_WHAT IS ASKED_.
Return the records, each one exactly as written.

_RECORDS FOR THIS EXERCISE_.
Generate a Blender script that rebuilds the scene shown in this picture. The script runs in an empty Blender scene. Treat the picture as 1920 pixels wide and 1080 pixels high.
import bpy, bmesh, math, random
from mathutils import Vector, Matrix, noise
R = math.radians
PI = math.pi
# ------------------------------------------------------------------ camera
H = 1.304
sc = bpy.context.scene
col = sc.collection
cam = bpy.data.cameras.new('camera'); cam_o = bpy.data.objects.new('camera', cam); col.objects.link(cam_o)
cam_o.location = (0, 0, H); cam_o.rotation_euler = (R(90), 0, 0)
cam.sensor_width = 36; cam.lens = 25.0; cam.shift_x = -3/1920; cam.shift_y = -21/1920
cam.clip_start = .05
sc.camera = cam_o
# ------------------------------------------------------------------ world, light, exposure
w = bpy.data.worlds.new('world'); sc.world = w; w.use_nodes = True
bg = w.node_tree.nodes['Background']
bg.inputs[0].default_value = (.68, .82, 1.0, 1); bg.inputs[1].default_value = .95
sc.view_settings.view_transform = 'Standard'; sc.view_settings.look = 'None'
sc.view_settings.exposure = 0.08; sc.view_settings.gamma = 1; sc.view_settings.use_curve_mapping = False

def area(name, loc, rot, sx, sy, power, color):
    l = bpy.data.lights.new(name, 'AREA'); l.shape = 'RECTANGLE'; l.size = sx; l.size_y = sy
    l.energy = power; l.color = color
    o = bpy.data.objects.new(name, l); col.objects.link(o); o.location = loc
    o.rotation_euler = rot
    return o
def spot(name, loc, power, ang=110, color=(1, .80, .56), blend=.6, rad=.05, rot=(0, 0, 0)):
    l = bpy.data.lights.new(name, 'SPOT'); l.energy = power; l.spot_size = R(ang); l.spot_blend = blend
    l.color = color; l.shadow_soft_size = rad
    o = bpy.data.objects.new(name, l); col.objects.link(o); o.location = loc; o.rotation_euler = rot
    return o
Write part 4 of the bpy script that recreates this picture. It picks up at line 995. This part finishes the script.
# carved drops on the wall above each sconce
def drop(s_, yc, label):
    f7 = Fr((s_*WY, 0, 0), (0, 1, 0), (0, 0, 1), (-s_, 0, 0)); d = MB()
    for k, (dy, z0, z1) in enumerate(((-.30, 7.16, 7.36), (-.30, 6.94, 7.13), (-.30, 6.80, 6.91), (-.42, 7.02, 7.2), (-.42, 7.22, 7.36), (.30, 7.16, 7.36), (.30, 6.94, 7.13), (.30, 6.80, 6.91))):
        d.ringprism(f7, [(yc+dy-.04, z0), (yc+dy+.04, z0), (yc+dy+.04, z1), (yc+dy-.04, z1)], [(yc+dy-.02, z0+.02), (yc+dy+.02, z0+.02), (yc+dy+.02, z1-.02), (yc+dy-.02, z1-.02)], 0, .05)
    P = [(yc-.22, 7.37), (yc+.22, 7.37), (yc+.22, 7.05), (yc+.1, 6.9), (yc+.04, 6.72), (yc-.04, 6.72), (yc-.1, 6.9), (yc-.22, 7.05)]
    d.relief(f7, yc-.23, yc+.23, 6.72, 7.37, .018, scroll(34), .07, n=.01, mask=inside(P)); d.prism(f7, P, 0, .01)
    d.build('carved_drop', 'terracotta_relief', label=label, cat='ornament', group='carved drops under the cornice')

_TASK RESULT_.
Generate a Blender script that rebuilds the scene shown in this picture. The script runs in an empty Blender scene. Treat the picture as 1920 pixels wide and 1080 pixels high.
import bpy, bmesh, math, random
from mathutils import Vector, Matrix, noise
R = math.radians
PI = math.pi
# ------------------------------------------------------------------ camera
H = 1.304
sc = bpy.context.scene
col = sc.collection
cam = bpy.data.cameras.new('camera'); cam_o = bpy.data.objects.new('camera', cam); col.objects.link(cam_o)
cam_o.location = (0, 0, H); cam_o.rotation_euler = (R(90), 0, 0)
cam.sensor_width = 36; cam.lens = 25.0; cam.shift_x = -3/1920; cam.shift_y = -21/1920
cam.clip_start = .05
sc.camera = cam_o
# ------------------------------------------------------------------ world, light, exposure
w = bpy.data.worlds.new('world'); sc.world = w; w.use_nodes = True
bg = w.node_tree.nodes['Background']
bg.inputs[0].default_value = (.68, .82, 1.0, 1); bg.inputs[1].default_value = .95
sc.view_settings.view_transform = 'Standard'; sc.view_settings.look = 'None'
sc.view_settings.exposure = 0.08; sc.view_settings.gamma = 1; sc.view_settings.use_curve_mapping = False

def area(name, loc, rot, sx, sy, power, color):
    l = bpy.data.lights.new(name, 'AREA'); l.shape = 'RECTANGLE'; l.size = sx; l.size_y = sy
    l.energy = power; l.color = color
    o = bpy.data.objects.new(name, l); col.objects.link(o); o.location = loc
    o.rotation_euler = rot
    return o
def spot(name, loc, power, ang=110, color=(1, .80, .56), blend=.6, rad=.05, rot=(0, 0, 0)):
    l = bpy.data.lights.new(name, 'SPOT'); l.energy = power; l.spot_size = R(ang); l.spot_blend = blend
    l.color = color; l.shadow_soft_size = rad
    o = bpy.data.objects.new(name, l); col.objects.link(o); o.location = loc; o.rotation_euler = rot
    return o
Write part 4 of the bpy script that recreates this picture. It picks up at line 995. This part finishes the script.
# carved drops on the wall above each sconce
def drop(s_, yc, label):
    f7 = Fr((s_*WY, 0, 0), (0, 1, 0), (0, 0, 1), (-s_, 0, 0)); d = MB()
    for k, (dy, z0, z1) in enumerate(((-.30, 7.16, 7.36), (-.30, 6.94, 7.13), (-.30, 6.80, 6.91), (-.42, 7.02, 7.2), (-.42, 7.22, 7.36), (.30, 7.16, 7.36), (.30, 6.94, 7.13), (.30, 6.80, 6.91))):
        d.ringprism(f7, [(yc+dy-.04, z0), (yc+dy+.04, z0), (yc+dy+.04, z1), (yc+dy-.04, z1)], [(yc+dy-.02, z0+.02), (yc+dy+.02, z0+.02), (yc+dy+.02, z1-.02), (yc+dy-.02, z1-.02)], 0, .05)
    P = [(yc-.22, 7.37), (yc+.22, 7.37), (yc+.22, 7.05), (yc+.1, 6.9), (yc+.04, 6.72), (yc-.04, 6.72), (yc-.1, 6.9), (yc-.22, 7.05)]
    d.relief(f7, yc-.23, yc+.23, 6.72, 7.37, .018, scroll(34), .07, n=.01, mask=inside(P)); d.prism(f7, P, 0, .01)
    d.build('carved_drop', 'terracotta_relief', label=label, cat='ornament', group='carved drops under the cornice')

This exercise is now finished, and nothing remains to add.